Mit Social Media sind die Kosten, Informationen in den Markt zu tragen, stark gesunken. Auch die Entwicklungen bei KI-Systemen habe Auswirkungen, sagt Clapham: "KI und Deep Fakes machen die Manipulation eben noch einfacher, weil ich realistische Texte und Bilder automatisiert erstellen kann."
Gesunde Skepsis als Empfehlung
"Die Handelsplätze haben die Risiken von KI und Sozialen Medien längst erkannt", erklärt Stefan Nann, Chef der Datenanalysefirma stockpulse. Das Bonner Softwareunternehmen wird unter anderem von der Deutschen Börse und der Nasdaq aus den USA beauftragt, die Sozialen Medien zu durchforsten und Auffälligkeiten an die Handelsüberwachung zu melden.
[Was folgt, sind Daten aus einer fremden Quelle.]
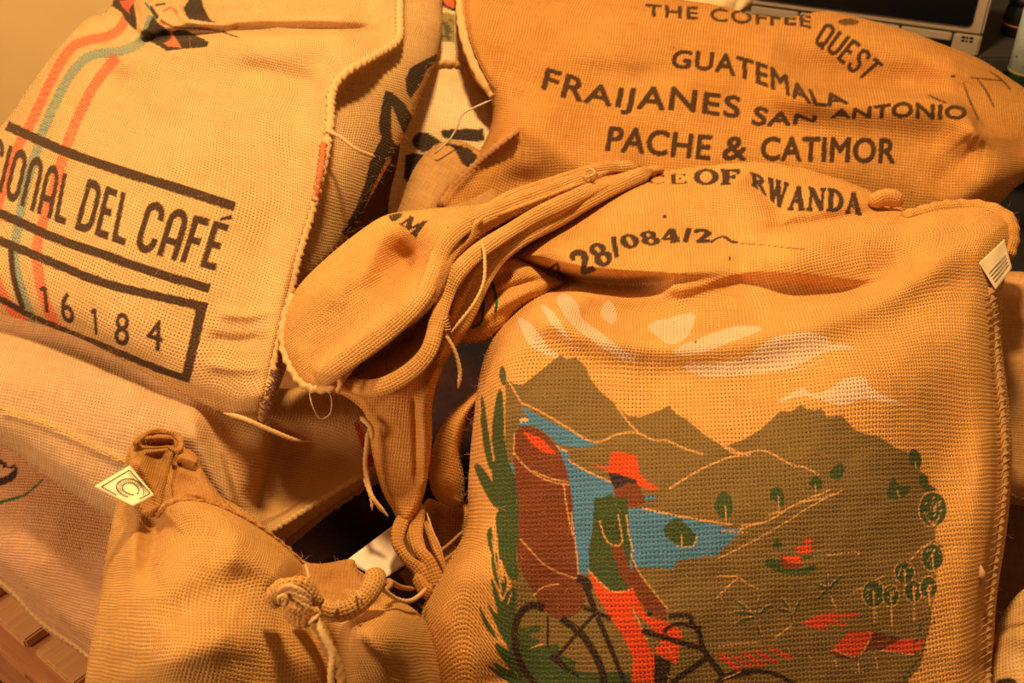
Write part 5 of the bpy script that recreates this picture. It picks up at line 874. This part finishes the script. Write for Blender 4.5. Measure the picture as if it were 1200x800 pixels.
# ------------------------------------------------------------------ sacks, scraps and a dark filler in the gaps
fJ = Field([(1120, 330), (1180, 318), (1230, 330), (1300, 400), (1310, 520), (1250, 585), (1196, 592), (1150, 570), (1110, 450)], [(1180, 340, 1.72), (1180, 450, 1.62), (1190, 570, 1.60), (1290, 460, 1.68), (1240, 400, 1.64)], 0.08, 40, [], 0.002, 36, seed=91)
M_J = burlap('right_sack_burlap', (0.66, 0.36, 0.15), 0.0034, 0.1, 0.5, False, None, 0.2, px=0.6)
sJ = cloth('jute_sack', fJ, M_J, 2.2, 5, 0.10, None, None, 160, 0.005); tag(sJ, 'plain orange sack behind the right edge of the landscape sack', 'sack')
tube('bottom_seam', onto(fJ, [(1150, 560), (1175, 574), (1200, 583), (1240, 574)], 0.002), 0.0035, M_YARN_D, sJ, twist=90, tamp=0.3)
fK = Field([(1150, 800), (1166, 745), (1180, 712), (1210, 684), (1280, 670), (1350, 760), (1340, 900), (1180, 930), (1140, 870)], [(1180, 740, 1.38), (1200, 800, 1.33), (1300, 750, 1.36), (1200, 900, 1.34)], 0.06, 34, [('line', [(1160, 742), (1180, 738), (1210, 732), (1260, 728)], 4, 4, -0.006, 0.1), ('line', [(1160, 752), (1190, 745), (1260, 738)], 12, 5, 0.008, 0.1)], 0.0015, 30, seed=93)
c = Canvas(1140, 760, 1240, 850, 2); c.frame(0, 0, 1); c.poly([(1166, 800), (1178, 794), (1190, 797), (1196, 812), (1180, 830), (1164, 820)], BLACK, sm=3)
M_K = burlap('golden_corner_burlap', (0.74, 0.46, 0.20), 0.0055, 0.5, 0.8, True, None, 0.2)
sK = cloth('jute_sack', fK, M_K, 1.8, -8, 0.08, None, c, 200, 0.005); tag(sK, 'golden sack corner poking in at the bottom right', 'sack')
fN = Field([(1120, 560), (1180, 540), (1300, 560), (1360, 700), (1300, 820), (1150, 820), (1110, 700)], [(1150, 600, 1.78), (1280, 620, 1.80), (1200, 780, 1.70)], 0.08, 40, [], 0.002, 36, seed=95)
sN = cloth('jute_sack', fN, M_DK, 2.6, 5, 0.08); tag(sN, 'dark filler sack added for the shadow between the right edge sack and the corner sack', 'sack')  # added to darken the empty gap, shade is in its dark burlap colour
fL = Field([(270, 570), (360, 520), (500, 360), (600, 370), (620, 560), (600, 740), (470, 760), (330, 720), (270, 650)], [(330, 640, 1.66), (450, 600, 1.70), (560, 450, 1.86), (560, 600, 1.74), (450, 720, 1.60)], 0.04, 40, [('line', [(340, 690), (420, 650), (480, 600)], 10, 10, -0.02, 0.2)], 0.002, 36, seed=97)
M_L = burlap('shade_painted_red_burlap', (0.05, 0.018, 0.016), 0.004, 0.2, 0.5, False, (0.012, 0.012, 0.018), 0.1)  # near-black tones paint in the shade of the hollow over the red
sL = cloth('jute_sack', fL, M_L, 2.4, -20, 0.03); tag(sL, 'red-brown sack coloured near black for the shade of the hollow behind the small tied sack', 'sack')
pp = sheet('paper_sheet', [(405, 657, 1.40), (470, 608, 1.46), (500, 645, 1.45), (447, 680, 1.39)], M_PAPER2, None, wob=0.0015); tag(pp, 'blank white sheet of paper tucked behind the small tied sack', 'paper')
M_CARD = plain('kraft_card', (0.30, 0.17, 0.07), 0.8, 0.2, 0.15, 30, 0.1)
cdb = sheet('printed_card', [(468, 672, 1.52), (492, 650, 1.55), (520, 655, 1.55), (480, 690, 1.50)], M_CARD, None, th=0.004); tag(cdb, 'small kraft card with green print right of the white sheet', 'card')
for i in range(3):
    q = P([476+i*5, 484+i*5], [668-i*3, 662-i*3], np.array([1.514, 1.522])); tube('green_mark', np.array([q[0], (q[0]+q[1])/2+np.array([0, 0, .002]), q[1]]), 0.0010, plain('green_ink', (0.03, 0.12, 0.06)), cdb, ns=5)

# ------------------------------------------------------------------ table, terminal and bottles behind
M_TABLE = plain('dark_grey_table', (0.055, 0.048, 0.045), 0.55, 0.4, 0.15, 20, 0.05); M_BEIGE = plain('beige_plastic', (0.50, 0.40, 0.30), 0.5, 0.4, 0.04, 40, 0.02); M_SCREEN = plain('black_glass', (0.006, 0.007, 0.009), 0.15, 0.5, 0.0, 10, 0.0); M_BLK = plain('black_plastic', (0.012, 0.011, 0.012), 0.4, 0.4, 0.1)
TZ = 0.47
tb = empty('low_table', (1.35, 3.1, 0)); tag(tb, 'dark grey table behind the sacks at the top right', 'table')
def tadd(name, c_, s_, m_, bev=0.006): o = box(name, (c_[0]-1.35, c_[1]-3.1, c_[2]), s_, m_, tb, bev=bev); return o
tadd('tabletop', (1.35, 3.1, TZ-0.02), (1.7, 1.1, 0.04), M_TABLE)
for sx in (-1, 1):
    for sy in (-1, 1): tadd('leg', (1.35+sx*0.78, 3.1+sy*0.48, (TZ-0.04)/2), (0.06, 0.06, TZ-0.04), M_TABLE)
def frame_at(name, px, py, z, rz): p = P_z(px, py, z); return empty(name, tuple(p)), p
R0 = P_z(1145, 67, TZ); rzm = math.atan2(-0.38, 0.925)
mo = empty('monitor', tuple(R0)); mo.rotation_euler = (0, 0, rzm); tag(mo, 'black screened monitor in a beige frame standing on the dark table', 'monitor')
def madd(name, s0, s1, z0, z1, y0, y1, m_, bev=0.004):
    o = box(name, (-(s0+s1)/2, (y0+y1)/2, (z0+z1)/2), (s1-s0, y1-y0, z1-z0), m_, mo, bev=bev); return o
madd('beige_frame', 0, 0.56, 0.050, 0.40, 0.0, 0.035, M_BEIGE, 0.006)
madd('foot', 0, 0.062, 0.0, 0.0495, 0.0, 0.035, M_BEIGE, 0.004)
for a in (0.066, 0.186, 0.306, 0.426): madd('lower_bar', a, a+0.116, 0.028, 0.049, 0.002, 0.022, M_BEIGE, 0.003)
madd('foot', 0.50, 0.56, 0.0, 0.0275, 0.0, 0.035, M_BEIGE, 0.003)
import bmesh
def rounded_plate(name, w_, h_, r_, t_, m_, parent, loc):
    bm = bmesh.new(); pts = []
    for cx, cy, a0 in ((w_/2-r_, h_/2-r_, 0), (-w_/2+r_, h_/2-r_, 90), (-w_/2+r_, -h_/2+r_, 180), (w_/2-r_, -h_/2+r_, 270)):
        for k in range(7): a = math.radians(a0+k*15); pts.append((cx+r_*math.cos(a), cy+r_*math.sin(a)))
    f = [bm.verts.new((x, 0, y)) for x, y in pts]; b = [bm.verts.new((x, t_, y)) for x, y in pts]; n = len(pts)
    bm.faces.new(f[::-1]) if False else bm.faces.new(f); bm.faces.new(b[::-1])
    for i in range(n): bm.faces.new([f[i], b[i], b[(i+1) % n], f[(i+1) % n]])
    bmesh.ops.recalc_face_normals(bm, faces=bm.faces); me = bpy.data.meshes.new(name); bm.to_mesh(me); bm.free(); me.materials.append(m_)
    o = bpy.data.objects.new(name, me); COL.objects.link(o); o.parent = parent; o.location = loc; return o
rounded_plate('screen', 0.51, 0.325, 0.014, 0.004, M_SCREEN, mo, (-0.283, -0.004, 0.232))
for i, (a, b) in enumerate(((0.018, 0.026), (0.029, 0.034), (0.036, 0.044))):
    madd('label_mark', a, b, 0.040, 0.046, -0.0006, 0.0, M_BLK, 0); madd('label_mark', a, b-0.001, 0.032, 0.037, -0.0006, 0.0, M_BLK, 0)
def lathe(name, prof, m_, parent, loc=(0, 0, 0), n=32):
    V = []; Q = []
    for r_, z_ in prof:
        for k in range(n): a = 2*math.pi*k/n; V.append((r_*math.cos(a), r_*math.sin(a), z_))
    for i in range(len(prof)-1):
        for k in range(n): Q.append([i*n+k, i*n+(k+1) % n, (i+1)*n+(k+1) % n, (i+1)*n+k])
    o = mesh_np(name, np.array(V), np.array(Q), m_, parent, np.zeros((len(V), 2))); o.location = loc; return o
M_GREEN = plain('green_glass', (0.03, 0.09, 0.02), 0.12, 0.6, 0.1, 10, 0.0); M_LABEL = plain('pale_blue_label', (0.38, 0.46, 0.44), 0.6, 0.3, 0.14, 50, 0.02)
bp_ = P_z(1198, 104, TZ); bo = empty('glass_bottle', tuple(bp_)); tag(bo, 'green glass bottle with pale blue label at the right edge', 'bottle')
lathe('glass_body', [(0.0005, 0.0), (0.036, 0.0), (0.040, 0.004), (0.040, 0.19), (0.036, 0.215), (0.022, 0.245), (0.015, 0.27), (0.015, 0.31), (0.0005, 0.31)], M_GREEN, bo)
lathe('label', [(0.0403, 0.042), (0.0409, 0.0425), (0.0409, 0.178), (0.0403, 0.1785)], M_LABEL, bo)
lathe('cap', [(0.0165, 0.295), (0.0170, 0.297), (0.0170, 0.318), (0.0160, 0.32), (0.0005, 0.32)], M_BLK, bo)
for k in range(7):     # tiny label print
    a = math.radians(200+k*9); z_ = 0.08+0.012*((k*5) % 7); o = box('label_mark', (0.0408*math.cos(a), 0.0408*math.sin(a), z_), (0.0008, 0.006, 0.004), M_INKG, bo, rz=a, bev=0)
lathe('label_edge', [(0.0409, 0.043), (0.0413, 0.044), (0.0413, 0.047), (0.0409, 0.048)], plain('label_gold', (0.45, 0.28, 0.14)), bo)
bb = P_z(1210, 135, TZ); bx_ = box('small_box', (bb[0], bb[1], TZ+0.035), (0.06, 0.03, 0.07), M_BLK, None, rz=-0.3); tag(bx_, 'small black box in front of the green bottle', 'box')
jp = P_z(1190, 40, TZ); jo = empty('round_jar', tuple(jp)); tag(jo, 'round black jar between the monitor and the bottle', 'jar')
lathe('jar_body', [(0.0005, 0), (0.030, 0), (0.036, 0.006), (0.038, 0.03), (0.036, 0.06), (0.030, 0.075)], M_BLK, jo); lathe('jar_lid', [(0.031, 0.0755), (0.033, 0.077), (0.033, 0.092), (0.030, 0.095), (0.0005, 0.095)], M_BLK, jo)
lathe('copper_ring', [(0.0385, 0.028), (0.0395, 0.03), (0.0385, 0.032)], plain('copper', (0.6, 0.22, 0.08), 0.4, 0.5), jo)
fQ = Field([(700, -70), (790, -50), (860, -30), (884, -8), (876, 12), (850, 22), (800, 20), (720, 10), (680, -20)], [(720, -20, 2.35), (860, 0, 2.30), (800, -40, 2.40), (800, 10, 2.30)], 0.06, 22, [('line', [(860, -20), (850, 0), (840, 16)], 6, 6, 0.012, 0.2), ('line', [(872, -20), (866, 0), (858, 16)], 4, 4, -0.012, 0.2)], 0.002, 20, seed=99)
sQ = cloth('crumpled_sack', fQ, M_I, 2.2, 20, 0.06, None); tag(sQ, 'crumpled pale sack just showing above the letters THE COFFEE', 'sack')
Mit Hilfe von KI sucht stockpulse systematisch nach Diskussionen zu Finanzthemen und Wertpapieren und kann so beispielsweise auffällig hohe Nachrichtenaufkommen erkennen.
Andreas Mitschke, Leiter der Handelsüberwachungsstelle der Frankfurter Wertpapierbörse, sagt, das Phänomen Marktmanipulation wirke durch die hohe mediale Aufmerksamkeit oft größer als es eigentlich sei: "Wenn wir die Anzahl Verdachtsmomente zu Marktmanipulation am gesamten Wertpapier-Handelsvolumen an unseren Märkten messen, ist das Phänomen Marktmanipulation vergleichsweise sehr gering."
Das hat sich auch durch die Sozialen Medien nicht geändert, denn die Gesamtzahl der Marktmanipulationen blieb trotz der neuen Betrugsmöglichkeiten relativ konstant. "Klar ist aber auch: Informationsgestützte manipulative Aktivitäten haben sich schwerpunktmäßig von den vormals eher als telefonische Ansprachen oder Börsenbriefe ausgestaltete Kommunikationskanäle auf Social Media verlagert", so Mitschke. Eine gesunde Skepsis gegenüber Handelsempfehlung auf Social Media sei deswegen stark zum empfehlen.